What is Evensong?

Evensong is the lovely nickname for the service of Evening Prayer from the Book of Common Prayer. Its sister service is Mattins, which is the nickname for the service of Morning Prayer, also from the Book of Common Prayer. Together with the Holy Eucharist (also known as the Mass and Communion Service and instituted for his disciples by Jesus himself), these three services are the principal liturgies of the Anglican tradition since the year 1549, which was when the Book of Common Prayer was first authorized for the Church of England.

Both Mattins and Evensong were taken from the monastic offices of prayer of the Medieval English Church. These monastic offices in turn were developed over a thousand years, from around the years 500 to 1500. 

“O Lord, open thou our lips.” “O God make speed to save us.” These prayer-cries reach all the way back to the Old Testament.       


After these versicles are sung by the priest and choir, we proceed to the Psalms which are at the very heart of the service. These are chanted in Anglican Chant, a post-reformation evolution of Plainsong. The Prayer Book plan is to expose us to the full range of the Psalms. If we were to recite them every day, they all would be familiar to us, like old friends. For Jesus, the Psalms formed his own prayer life; they were his Prayer Book and Hymnal. He died with fragments of the Psalms on his lips – for example, “My God, why hast thou forsaken me?” from Psalm 22.

Following the Psalms are the readings from Holy Scripture, punctuated by the Canticles, Magnificat and Nunc dimittis. There are two Scripture readings at a full Evensong, the first from the Old Testament and the second from the New Testament. 

The two punctuating Canticles are prayer-songs from Saint Luke’s Gospel. The Magnificat is the Song of Mary, which she sings when visiting her pregnant cousin Elizabeth. Elizabeth is carrying John the Baptist. Mary is carrying Jesus. As Mary greeted Elizabeth, the as yet unborn John leaped at the approach – an early anticipation of his role as Christ’s forerunner and prophet. Thus Mary sang the Magnificat. The Nunc dimittis, or Song of Simeon, was sung by an old saint in the Temple at the time of Mary’s Purification and her Presentation, with Joseph, of Jesus, to the Lord. “Mine eyes,” said Simeon, “have seen thy salvation.”

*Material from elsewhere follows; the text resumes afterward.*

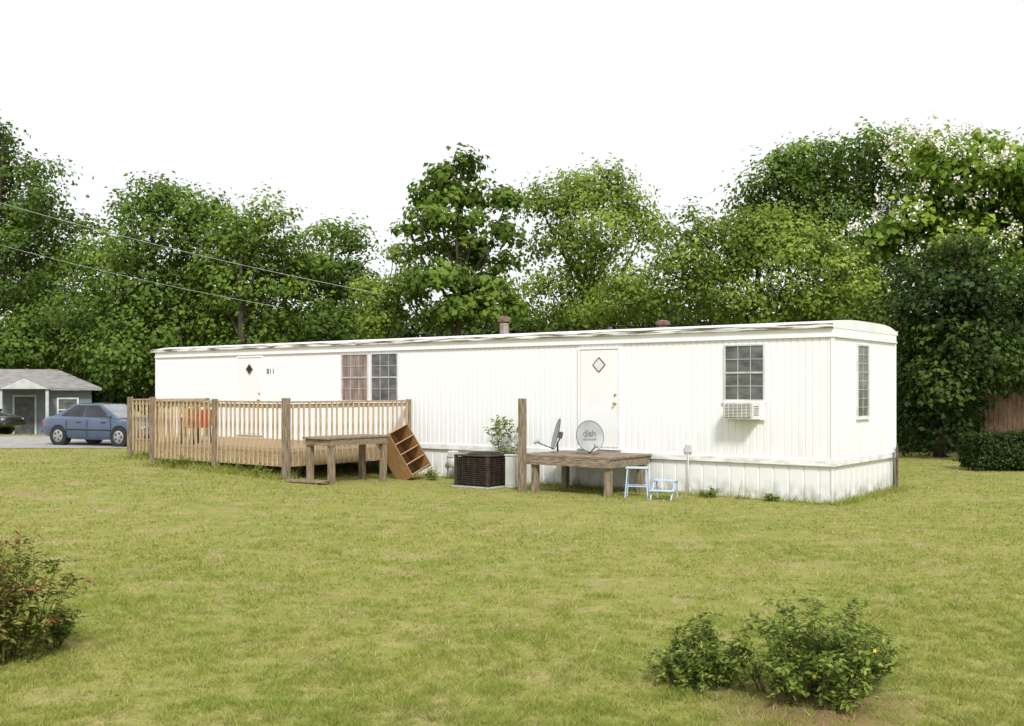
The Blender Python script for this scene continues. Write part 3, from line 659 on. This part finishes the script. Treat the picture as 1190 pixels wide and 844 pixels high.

The use of these canticles over the centuries has produced an amazing repertoire of choral music to accompany them, some of the greatest pieces of sacred music in existence, composed by musicians of the rank of William Byrd or Henry Purcell. These choral Canticles make Evensong the crown jewel of the Anglican Choral tradition, whether in Canterbury or even here in Rome at All Saints' Church.

The completion of the service of Scripture at Evensong is summed up in the Apostles’ Creed, which is the creed of Holy Baptism, and it leads us to the concluding prayers: the Kyrie eleison, the Lord’s Prayer, the lesser litany (also set to beautiful music), and the concluding three collects. There is one for the Day/ Week, and the two evening collects, deeply familiar and beloved: “Give unto thy servants that peace which world cannot give…” “Lighten our darkness, we beseech thee O Lord.”
What we have here is the sanctification of time, morning and evening and the praise of God. There is something especially powerful about the sanctification of Evensong. The day is over. The night is at hand. Just as each day is a kind of whole life of its own (“this is the day which the Lord hath made; let us rejoice and be glad in it!”), so each evening signifies a little death: “Now I lay me down to sleep. I pray the Lord my soul to keep. If I should die before I wake, I pray the Lord my soul to take.”


The plan of The Book of Common Prayer was to have Morning and Evening Prayer said or sung every day, if not in church then privately, by every member of the clergy – and hopefully with some lay people as well.